Michael Fülgraff, 33, Mitglied des Freiburger Stadtparlaments und des badenwürttembergischen SPD -- Landesvorstands, berichtete in einem Leserbrief. an die »Badische Zeitung«, daß er während der »öden und inhaltsleeren« Gemeinderats-Debatte über den Freiburger Etat für 1967 Tischtennis spielte, weil er die öffentliche Beratung über den bereits zwei Wochen zuvor (nach internen Diskussionen der Parteien) gedruckten Haushaltsplan als »unwürdige Schau«, »Theater« und »leeres Stroh« empfinde. Fülgraff in seinem Eingesandt: »Redner aller Fraktionen, von denen sich kaum einer an die Redezeit hält, kauen den Inhalt einzelner Haushaltstitel wieder, erklären, wofür wieviel und wieviel Prozent ausgegeben wird, daß es schöner wäre, es wäre weniger, daß aber leider alles teurer wird, daß wir mehr einnehmen sollten, daß dieses besonders wichtig sei, aber das andere natürlich auch.

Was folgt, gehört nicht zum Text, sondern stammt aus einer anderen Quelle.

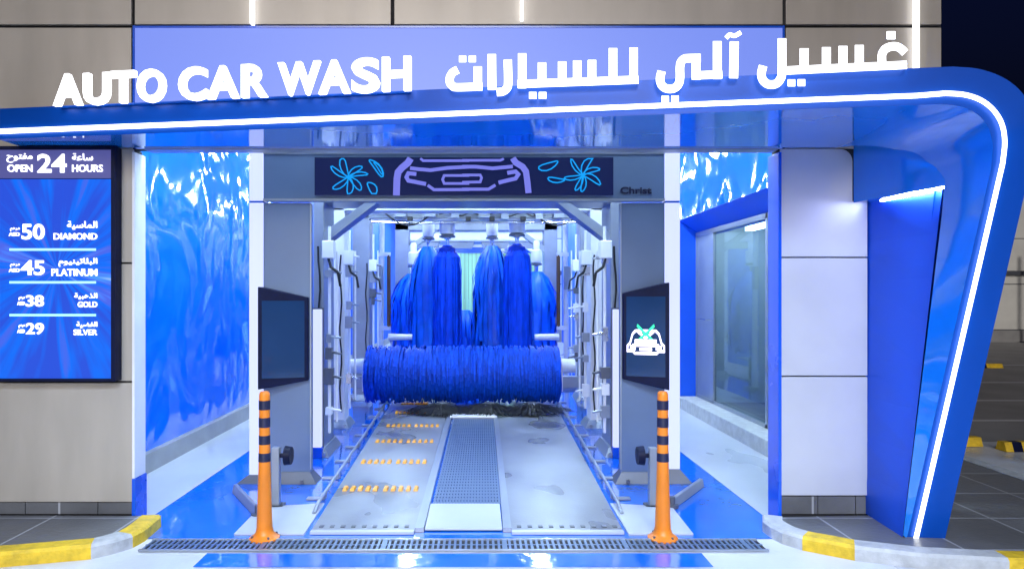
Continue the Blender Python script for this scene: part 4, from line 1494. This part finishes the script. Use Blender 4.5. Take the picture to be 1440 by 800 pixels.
# ================================================================== LIGHT, SKY, CAMERA
w = bpy.data.worlds.new('World')
S.world = w
w.use_nodes = True
nt = w.node_tree
bg = nt.nodes['Background']
sky = nt.nodes.new('ShaderNodeTexSky')
sky.sky_type = 'NISHITA'
sky.sun_disc = False
EL, AZ = R(42), R(200)
sky.sun_elevation = R(-3.0)
sky.sun_rotation = AZ
tint = nt.nodes.new('ShaderNodeMix')
tint.data_type = 'RGBA'
tint.blend_type = 'MULTIPLY'
tint.inputs['Factor'].default_value = 1
tint.inputs['B'].default_value = (0.14, 0.28, 1.3, 1)
nt.links.new(sky.outputs['Color'], tint.inputs['A'])
nt.links.new(tint.outputs['Result'], bg.inputs['Color'])
bg.inputs['Strength'].default_value = 0.15

sun = bpy.data.lights.new('sun', 'SUN')
sun.energy = 0.85
sun.angle = R(25)
sun.color = (1.0, 0.93, 0.84)
so = bpy.data.objects.new('sun', sun)
COL.objects.link(so)
# forecourt floodlight direction: from behind and above the camera
d = Vector((0.10, 1.0, -0.30)).normalized()
fl_ = bpy.data.lights.new('forecourt_lamp', 'AREA')
fl_.shape = 'RECTANGLE'
fl_.size, fl_.size_y = 5.0, 1.2
fl_.energy = 230
fl_.color = (0.66, 0.80, 1.0)
fl_.spread = R(75)
flo = bpy.data.objects.new('forecourt_lamp', fl_)
COL.objects.link(flo)
flo.location = (0.2, -2.5, 6.2)
flo.rotation_euler = (R(33), 0, 0)
so.rotation_euler = d.to_track_quat('-Z', 'Y').to_euler()

cam = bpy.data.cameras.new('camera')
cam.lens = 24.0
cam.sensor_width = 36.0
cam.sensor_fit = 'HORIZONTAL'
cam.shift_x = (720 - U0) / 1440
cam.shift_y = (V0 - 400) / 1440
cam.clip_end = 800
co_ = bpy.data.objects.new('camera', cam)
COL.objects.link(co_)
co_.location = (0, 0, H)
co_.rotation_euler = (R(90), 0, 0)
S.camera = co_

S.view_settings.view_transform = 'Standard'
S.view_settings.look = 'None'
S.view_settings.exposure = 0.6
S.view_settings.gamma = 1.0
S.cycles.max_bounces = 8
S.cycles.glossy_bounces = 4
S.cycles.sample_clamp_indirect = 6.0
S.cycles.use_denoising = True
S.render.film_transparent = False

Dazwischen wird immer wieder ausgiebig den Beamten, Angestellten und Arbeitern der Stadt gedankt, als ob es etwas Besonderes sei, daß diese ihre Pflicht tun.«
Philip, 45, Herzog von Edinburgh und Ehemann der britischen Königin, schrieb vorletzte Woche aus Australien einen Brief an das Londoner Photomodell Lesley »Twiggy« Hornby, 17, die dem Herzog zwei Telegramme nachgeschickt hatte, in denen sie monierte, daß ihr die britischen Behörden keinen Paß für eine berufliche Reise in die USA ausgestellt hatten. Philip antwortete: »Liebe Twiggy! Ich würde Ihnen vorschlagen, sich an den »Daily Mirror« (größte britische Tageszeitung) zu wenden, der sich in dieser Art von Problemen sehr gut auskennt ...«
Arthur Joseph Baron Champion of Pontypridd, 69, stellvertretender Präsident des britischen Oberhauses, geriet während einer Sitzung des House of Lords mit Charles Percy Baron Snow in einen Streit über die Bahnverbindung zwischen London und der Shakespeare-Stadt Stratford-on-Avon. Lord Snow rügte, die Zahl der Züge sei für den Touristenbedarf unzureichend; Lord Champion hielt eine Ausweitung des Verkehrs aus wirtschaftlichen Gründen für ungerechtfertigt, weil nicht alle Züge ausreichend besetzt seien. Darauf Lord Snow: »Haben Sie jemals mit amerikanischen Touristen über diese Bahnverbindung gesprochen?« Antwort: »Nein. Ich verkehre nicht in Kreisen, die von amerikanischen Touristen frequentiert werden.«
Hubert Horatio Humphrey, 55, amerikanischer Vizepräsident, nahm sich am Geburtstag seiner Enkelin Jill Solomonson, 5 (r.), nachmittags frei und besuchte mit ihr und deren Schwester Vicky, 6, eine Zirkus-Kindervorstellung in Minneapolis. Hubert Humphrey, der nach Washingtoner Bonmot seinen Dienstherrn Lyndon B. Johnson nie bei Beerdigungen vertreten kann, weil er immerzu lacht, genoß -- im Gegensatz zu seinen Enkelinnen -- den Auftritt der Clowns.